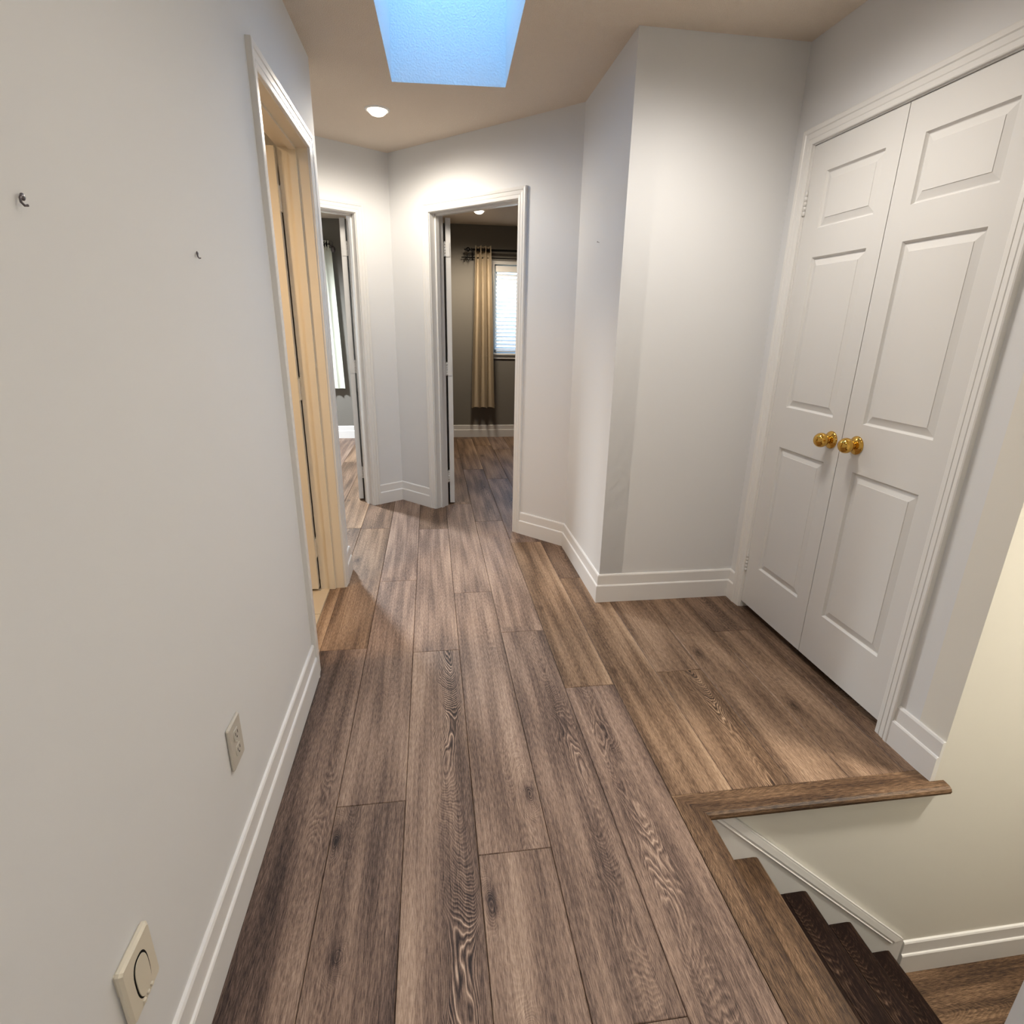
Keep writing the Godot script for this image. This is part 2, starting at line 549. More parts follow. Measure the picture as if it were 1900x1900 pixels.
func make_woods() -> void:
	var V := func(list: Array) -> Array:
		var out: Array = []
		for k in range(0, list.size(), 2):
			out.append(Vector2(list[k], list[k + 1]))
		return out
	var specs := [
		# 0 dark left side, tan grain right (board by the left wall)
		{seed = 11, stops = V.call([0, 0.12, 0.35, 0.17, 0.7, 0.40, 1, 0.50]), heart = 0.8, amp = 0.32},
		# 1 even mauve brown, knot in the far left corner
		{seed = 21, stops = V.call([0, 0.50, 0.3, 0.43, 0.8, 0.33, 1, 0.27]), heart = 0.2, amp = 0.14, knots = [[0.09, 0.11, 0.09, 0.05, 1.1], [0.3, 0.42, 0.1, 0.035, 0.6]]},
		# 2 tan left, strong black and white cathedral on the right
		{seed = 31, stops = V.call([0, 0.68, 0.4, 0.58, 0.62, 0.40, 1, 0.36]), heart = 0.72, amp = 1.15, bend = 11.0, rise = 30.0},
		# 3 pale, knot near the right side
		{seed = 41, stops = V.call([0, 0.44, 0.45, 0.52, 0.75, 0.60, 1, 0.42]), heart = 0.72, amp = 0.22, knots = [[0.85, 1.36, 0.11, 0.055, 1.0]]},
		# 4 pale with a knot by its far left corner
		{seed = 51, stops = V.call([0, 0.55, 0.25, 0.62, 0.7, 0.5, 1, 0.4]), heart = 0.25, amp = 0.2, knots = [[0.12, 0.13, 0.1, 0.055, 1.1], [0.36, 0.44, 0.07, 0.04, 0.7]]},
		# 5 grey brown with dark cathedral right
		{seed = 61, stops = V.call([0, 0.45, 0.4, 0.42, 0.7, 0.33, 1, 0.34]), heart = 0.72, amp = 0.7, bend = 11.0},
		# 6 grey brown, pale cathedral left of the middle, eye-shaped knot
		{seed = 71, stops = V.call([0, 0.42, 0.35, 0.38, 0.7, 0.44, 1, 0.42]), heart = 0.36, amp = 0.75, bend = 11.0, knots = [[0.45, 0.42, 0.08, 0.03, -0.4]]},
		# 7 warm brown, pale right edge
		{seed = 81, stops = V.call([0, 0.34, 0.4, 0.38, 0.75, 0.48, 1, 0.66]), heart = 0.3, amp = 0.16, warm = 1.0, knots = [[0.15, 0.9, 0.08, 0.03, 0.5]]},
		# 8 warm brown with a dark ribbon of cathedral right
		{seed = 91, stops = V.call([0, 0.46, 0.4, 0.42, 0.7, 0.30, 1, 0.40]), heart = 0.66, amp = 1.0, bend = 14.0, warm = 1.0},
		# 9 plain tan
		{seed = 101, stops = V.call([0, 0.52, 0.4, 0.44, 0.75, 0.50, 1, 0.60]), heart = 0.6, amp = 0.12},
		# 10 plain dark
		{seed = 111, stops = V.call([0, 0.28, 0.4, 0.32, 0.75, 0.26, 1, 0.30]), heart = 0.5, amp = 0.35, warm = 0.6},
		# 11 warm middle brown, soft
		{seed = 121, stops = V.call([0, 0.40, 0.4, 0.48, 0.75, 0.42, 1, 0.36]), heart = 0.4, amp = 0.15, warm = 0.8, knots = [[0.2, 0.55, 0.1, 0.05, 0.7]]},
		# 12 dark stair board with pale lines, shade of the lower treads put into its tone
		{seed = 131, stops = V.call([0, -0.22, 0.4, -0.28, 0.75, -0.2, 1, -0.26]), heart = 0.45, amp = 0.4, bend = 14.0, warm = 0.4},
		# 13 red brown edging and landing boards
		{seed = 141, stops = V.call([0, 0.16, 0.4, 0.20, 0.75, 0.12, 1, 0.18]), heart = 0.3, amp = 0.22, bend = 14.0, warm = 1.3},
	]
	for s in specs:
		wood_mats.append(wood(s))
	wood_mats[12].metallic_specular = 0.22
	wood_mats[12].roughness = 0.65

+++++

* [Exercise objective]:
From the material above, copy each line that includes the word "warm".

* [Worked solution]:
		# 7 warm brown, pale right edge
		{seed = 81, stops = V.call([0, 0.34, 0.4, 0.38, 0.75, 0.48, 1, 0.66]), heart = 0.3, amp = 0.16, warm = 1.0, knots = [[0.15, 0.9, 0.08, 0.03, 0.5]]},
		# 8 warm brown with a dark ribbon of cathedral right
		{seed = 91, stops = V.call([0, 0.46, 0.4, 0.42, 0.7, 0.30, 1, 0.40]), heart = 0.66, amp = 1.0, bend = 14.0, warm = 1.0},
		{seed = 111, stops = V.call([0, 0.28, 0.4, 0.32, 0.75, 0.26, 1, 0.30]), heart = 0.5, amp = 0.35, warm = 0.6},
		# 11 warm middle brown, soft
		{seed = 121, stops = V.call([0, 0.40, 0.4, 0.48, 0.75, 0.42, 1, 0.36]), heart = 0.4, amp = 0.15, warm = 0.8, knots = [[0.2, 0.55, 0.1, 0.05, 0.7]]},
		{seed = 131, stops = V.call([0, -0.22, 0.4, -0.28, 0.75, -0.2, 1, -0.26]), heart = 0.45, amp = 0.4, bend = 14.0, warm = 0.4},
		{seed = 141, stops = V.call([0, 0.16, 0.4, 0.20, 0.75, 0.12, 1, 0.18]), heart = 0.3, amp = 0.22, bend = 14.0, warm = 1.3},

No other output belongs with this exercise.